Mi hijo

Mi hijo no estudia en un gueto

Melisa Tuya

Mi hijo no estudia en un gueto. Mi hijo, que tiene autismo, que es incapaz de hablar, de leer, de lavarse los dientes o vestirse al derecho, acude feliz desde hace más de una década a un colegio de educación especial. En ese colegio se esfuerza por entender un mundo extremadamente hostil para él, le ayudan a ganar autonomía, a regularse emocionalmente, a expresarse mejor. Allí cuida el huerto, limpia coches, cocina. Y constantemente salen del centro y visitan cafeterías, tiendas o parques del entorno. 

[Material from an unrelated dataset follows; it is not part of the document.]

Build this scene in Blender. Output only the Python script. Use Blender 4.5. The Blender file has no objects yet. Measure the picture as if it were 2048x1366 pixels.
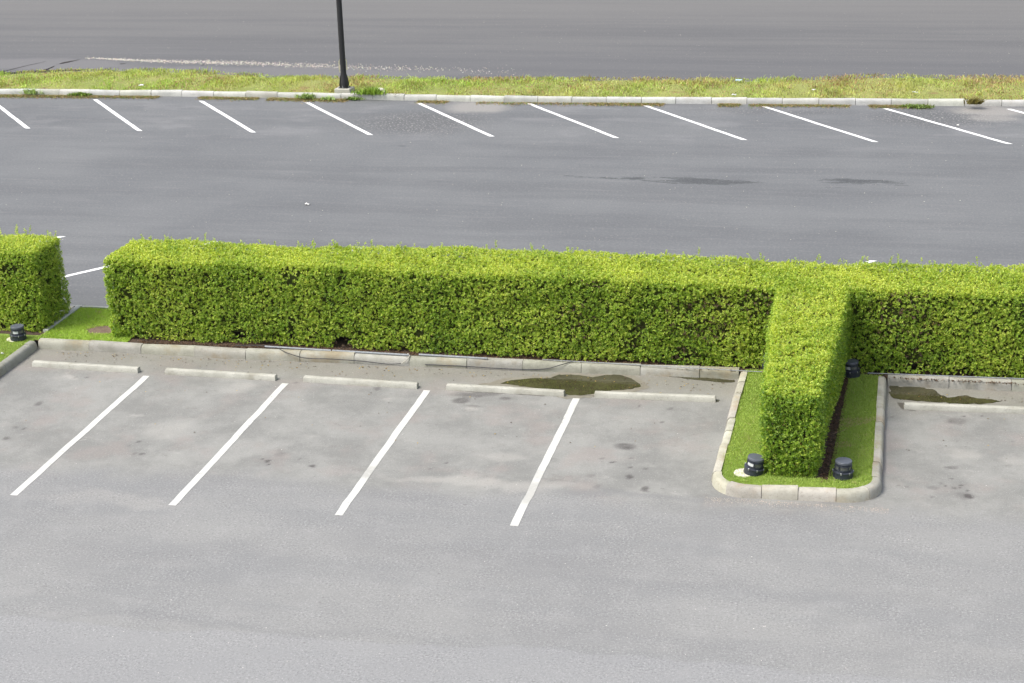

Mi hijo tiene 19 años. Ya en tercero de Infantil vimos que no podía pasar a Primaria, que no tenía sentido, que en su colegio ordinario no tenían medios por mucho que fuera a un aula TGD, que estaría mejor en un centro especial. Pude elegir un nuevo camino para él y con el tiempo comprendí hasta qué punto habría sido un error permanecer en la vía ordinaria. 

Al mismo tiempo que Patxi López calificaba de guetos a los centros de educación especial, Fundación ONCE presentaba un estudio basado en una encuesta a medio millar de jóvenes con distintos tipos de discapacidad. Personas mucho más capaces que mi hijo, que de entrada no podría comprender y contestar esas preguntas. Solo el 60% de ellos afirma haber tenido amigos en clase, el 21% asegura haber sufrido insultos y golpes, más del 35% siempre estaba solo en el recreo, casi la mitad no sintió que el profesorado se interesara por ellos ni preguntara si faltaban a clase.  

A los centros ordinarios, públicos y privados y con muy pocas excepciones, les queda mucho por hacer para poder acoger a los estudiantes con discapacidad más aptos: aquellos que no tienen una discapacidad intelectual acusada, pluridiscapacidad o graves problemas para relacionarse, por ejemplo. Incluso con los más preparados para estudiar fallan las adaptaciones, la accesibilidad, los recursos o los controles contra del acoso escolar.

Es algo a subsanar, por supuesto. Si yo hubiera tenido un hijo sordo, con ceguera, en silla de ruedas pero con el intelecto intacto, o con una discapacidad intelectual menos acusada, hubiera querido que estudiase con su hermana, que pudiera formarse tanto como hubiera deseado o resultase posible. Hay mucho que pelear por ese lado, pero no contra la educación especial, que resulta el salvavidas de miles de familias para las que es la mejor opción y tienen que tener derecho a poder elegirla. 

La educación especial no es una colección de chiringuitos privados con ánimo de lucro. La mayoría son centros públicos. Entre el resto de concertados y privados destacan los vinculados a fundaciones, muchas veces nacidas de la desesperación de las familias, que ofrecen con frecuencia servicios de ocio y respiro familiar, centros de días, centros ocupacionales o especiales de empleo. Que también investigan o contribuyen a la investigación científica. 

La educación especial no es perfecta. Nada lo es en este mundo, todo es susceptible de mejora. Pero es una realidad que es una opción cada vez más solicitada por las familias, y es obligado escuchar las demandas de la sociedad.  El alumnado en centros de educación especial ha crecido un 20% en cinco años, a pesar del plan sostenido por la LOMLOE para reorientarlos a centros ordinarios. Me consta la enormidad de la lista de espera existente para una plaza en el colegio al que acude mi hijo, de familias que saben y sienten que sus hijos necesitan otras ratios, otros métodos, otros profesionales. 

A la inclusión se puede llegar por diferentes senderos, todos válidos. Pavimentar uno no debería significar la destrucción del otro.